How Intelligent systems damage the data

A beautiful sight

It’s been a while since we have heard about using Machine Learning to boost the recruitment process. At first, this seems to be a great application of Machine Learning or AI in general, but then, some questions arise. The fact is, if being used recklessly, Intelligent systems will not only bias our perception but also wreck our data, which in turn distorts the accuracy of future predictions.

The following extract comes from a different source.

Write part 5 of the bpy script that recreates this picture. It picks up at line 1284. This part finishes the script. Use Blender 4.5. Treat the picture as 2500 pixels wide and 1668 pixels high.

Let’s say we own a big company with a load of job vacancies and a huge number of applicants for these positions. As browsing through all the CVs will take a lot of time and effort, we decide to make a predictive model to short-list those candidates. We train our model on the data of our current staff’s qualifications to recognize the common characteristics of the ones who have successfully passed our interviews and gotten into the firm. Then, this model rates the applicants and outputs the 20 most suitable candidates out of the original 1000. Finally, we invite those 20 to come for an interview and then take in the best 5.

Everything is still fine up to this point. However, 3 months later, we again have some open positions and call for new-comers. As the number of candidates is giant, we demand the help of our predictive model. We re-train the model to have it more up-to-date and be ready for its usual job: scanning CVs. This is where the problem emerges. Our training data, this time, contains 5 new samples, and these 5 are biased samples. They are biased because the 5 rookies are chosen from the 20 candidates that our old model favored. This is how our old model damaged the data that is used to train the new model, making the new model being affected by what the old model prefers.

Imagine, for instance, that our old model, after carefully analyzing, realized that having a degree in the USA and being white are the best indicators of a good employee while having a degree in Asia and being black are very bad traits. The list of 20 best candidates that it outputted, thus, contains all white guys and/or who graduated from a university in the USA, while the black ones and the ones from Asia are completely ignored. Consequently, our 5 rookies, which is a subset of this list of 20, are all white and/or from the USA. As they are added to our data for training the new model, the traits of being white and having a degree in the USA are further maintained, making the new model favor these two indicators even more. The black and Asian guys can never get through this CV-scanning phase no matter how good they are, just because there was no one with these traits in the company when the first model was built.

The above is an example of how intelligent systems can ruin our work if we do not pay enough attention to how they work. To prevent something like this from happening, we need to be more careful about the input and output of our models, how our models process the input and produce the output, the evaluation metrics and most importantly, the effects and side-effects that the models can make.